Records shown ->
[start]
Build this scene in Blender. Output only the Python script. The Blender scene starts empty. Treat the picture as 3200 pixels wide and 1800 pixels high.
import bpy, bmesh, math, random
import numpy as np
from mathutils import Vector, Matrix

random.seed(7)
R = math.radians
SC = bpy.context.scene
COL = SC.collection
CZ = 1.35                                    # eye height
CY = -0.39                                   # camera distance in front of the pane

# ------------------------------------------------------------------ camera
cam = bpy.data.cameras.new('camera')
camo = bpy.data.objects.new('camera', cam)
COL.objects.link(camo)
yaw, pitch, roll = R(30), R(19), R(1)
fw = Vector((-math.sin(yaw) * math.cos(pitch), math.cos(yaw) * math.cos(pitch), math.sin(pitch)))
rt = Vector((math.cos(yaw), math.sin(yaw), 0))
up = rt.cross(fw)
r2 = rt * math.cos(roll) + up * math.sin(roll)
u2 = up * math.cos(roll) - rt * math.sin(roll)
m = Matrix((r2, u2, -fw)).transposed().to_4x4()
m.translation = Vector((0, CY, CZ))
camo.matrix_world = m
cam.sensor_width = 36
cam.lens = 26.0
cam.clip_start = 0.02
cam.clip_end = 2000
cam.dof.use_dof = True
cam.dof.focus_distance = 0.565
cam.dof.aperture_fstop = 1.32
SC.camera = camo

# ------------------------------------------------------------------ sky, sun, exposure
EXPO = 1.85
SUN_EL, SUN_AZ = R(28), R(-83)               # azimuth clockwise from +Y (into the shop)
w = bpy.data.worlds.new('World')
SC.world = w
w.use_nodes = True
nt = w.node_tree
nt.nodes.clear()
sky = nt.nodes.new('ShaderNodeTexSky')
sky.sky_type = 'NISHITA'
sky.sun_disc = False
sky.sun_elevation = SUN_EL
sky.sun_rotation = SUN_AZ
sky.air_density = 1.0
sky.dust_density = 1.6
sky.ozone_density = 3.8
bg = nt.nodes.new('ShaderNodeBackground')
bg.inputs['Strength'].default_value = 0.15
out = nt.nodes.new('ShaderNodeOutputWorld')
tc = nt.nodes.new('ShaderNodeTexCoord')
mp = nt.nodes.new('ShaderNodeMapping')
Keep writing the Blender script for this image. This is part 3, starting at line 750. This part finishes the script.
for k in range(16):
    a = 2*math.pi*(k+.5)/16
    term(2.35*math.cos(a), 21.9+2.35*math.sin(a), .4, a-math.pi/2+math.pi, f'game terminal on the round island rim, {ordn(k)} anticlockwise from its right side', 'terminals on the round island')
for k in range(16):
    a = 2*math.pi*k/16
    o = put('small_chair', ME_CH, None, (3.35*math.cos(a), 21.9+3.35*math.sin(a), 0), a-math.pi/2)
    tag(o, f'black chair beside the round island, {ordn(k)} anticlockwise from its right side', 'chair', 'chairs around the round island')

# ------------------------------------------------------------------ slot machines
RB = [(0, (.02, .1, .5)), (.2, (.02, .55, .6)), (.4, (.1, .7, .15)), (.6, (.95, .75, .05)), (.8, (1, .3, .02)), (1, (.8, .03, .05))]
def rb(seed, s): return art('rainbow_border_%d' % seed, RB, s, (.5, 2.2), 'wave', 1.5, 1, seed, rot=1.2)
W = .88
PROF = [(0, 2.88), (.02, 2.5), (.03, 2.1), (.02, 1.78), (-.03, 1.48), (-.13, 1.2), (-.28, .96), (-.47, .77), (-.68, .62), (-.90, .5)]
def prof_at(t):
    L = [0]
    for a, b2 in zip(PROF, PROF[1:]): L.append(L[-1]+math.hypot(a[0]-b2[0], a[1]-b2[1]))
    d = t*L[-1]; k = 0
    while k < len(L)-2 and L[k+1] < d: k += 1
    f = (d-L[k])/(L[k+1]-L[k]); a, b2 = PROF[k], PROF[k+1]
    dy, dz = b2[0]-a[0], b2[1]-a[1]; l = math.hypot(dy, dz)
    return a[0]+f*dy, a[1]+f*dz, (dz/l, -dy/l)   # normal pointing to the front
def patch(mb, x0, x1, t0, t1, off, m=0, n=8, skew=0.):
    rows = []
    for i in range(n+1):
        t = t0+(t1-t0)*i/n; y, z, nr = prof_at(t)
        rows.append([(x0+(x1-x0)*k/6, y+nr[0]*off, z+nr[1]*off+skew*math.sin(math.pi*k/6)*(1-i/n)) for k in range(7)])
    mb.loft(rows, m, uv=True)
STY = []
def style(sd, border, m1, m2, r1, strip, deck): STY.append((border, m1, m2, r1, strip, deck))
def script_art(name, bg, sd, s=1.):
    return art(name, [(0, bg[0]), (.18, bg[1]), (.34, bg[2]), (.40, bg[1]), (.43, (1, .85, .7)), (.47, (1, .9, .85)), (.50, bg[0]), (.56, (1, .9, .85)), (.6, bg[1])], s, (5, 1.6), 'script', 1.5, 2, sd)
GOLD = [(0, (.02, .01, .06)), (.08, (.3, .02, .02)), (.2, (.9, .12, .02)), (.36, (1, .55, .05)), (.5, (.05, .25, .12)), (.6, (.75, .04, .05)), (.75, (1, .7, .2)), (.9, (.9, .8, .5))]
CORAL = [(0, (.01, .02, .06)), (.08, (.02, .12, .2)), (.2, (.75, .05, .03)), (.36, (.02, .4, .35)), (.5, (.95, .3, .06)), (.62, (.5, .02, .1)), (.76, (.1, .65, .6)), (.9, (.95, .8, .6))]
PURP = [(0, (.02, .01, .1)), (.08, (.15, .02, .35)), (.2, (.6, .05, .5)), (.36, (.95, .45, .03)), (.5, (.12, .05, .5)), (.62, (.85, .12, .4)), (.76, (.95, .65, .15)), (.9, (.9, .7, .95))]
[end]
What is asked ->
Only the lines from the beginning of the material above through the line with "mp = nt.nodes.new('ShaderNodeMapping')" are wanted; extract them exactly.

Exercise answer ->
Build this scene in Blender. Output only the Python script. The Blender scene starts empty. Treat the picture as 3200 pixels wide and 1800 pixels high.
import bpy, bmesh, math, random
import numpy as np
from mathutils import Vector, Matrix

random.seed(7)
R = math.radians
SC = bpy.context.scene
COL = SC.collection
CZ = 1.35                                    # eye height
CY = -0.39                                   # camera distance in front of the pane

# ------------------------------------------------------------------ camera
cam = bpy.data.cameras.new('camera')
camo = bpy.data.objects.new('camera', cam)
COL.objects.link(camo)
yaw, pitch, roll = R(30), R(19), R(1)
fw = Vector((-math.sin(yaw) * math.cos(pitch), math.cos(yaw) * math.cos(pitch), math.sin(pitch)))
rt = Vector((math.cos(yaw), math.sin(yaw), 0))
up = rt.cross(fw)
r2 = rt * math.cos(roll) + up * math.sin(roll)
u2 = up * math.cos(roll) - rt * math.sin(roll)
m = Matrix((r2, u2, -fw)).transposed().to_4x4()
m.translation = Vector((0, CY, CZ))
camo.matrix_world = m
cam.sensor_width = 36
cam.lens = 26.0
cam.clip_start = 0.02
cam.clip_end = 2000
cam.dof.use_dof = True
cam.dof.focus_distance = 0.565
cam.dof.aperture_fstop = 1.32
SC.camera = camo

# ------------------------------------------------------------------ sky, sun, exposure
EXPO = 1.85
SUN_EL, SUN_AZ = R(28), R(-83)               # azimuth clockwise from +Y (into the shop)
w = bpy.data.worlds.new('World')
SC.world = w
w.use_nodes = True
nt = w.node_tree
nt.nodes.clear()
sky = nt.nodes.new('ShaderNodeTexSky')
sky.sky_type = 'NISHITA'
sky.sun_disc = False
sky.sun_elevation = SUN_EL
sky.sun_rotation = SUN_AZ
sky.air_density = 1.0
sky.dust_density = 1.6
sky.ozone_density = 3.8
bg = nt.nodes.new('ShaderNodeBackground')
bg.inputs['Strength'].default_value = 0.15
out = nt.nodes.new('ShaderNodeOutputWorld')
tc = nt.nodes.new('ShaderNodeTexCoord')
mp = nt.nodes.new('ShaderNodeMapping')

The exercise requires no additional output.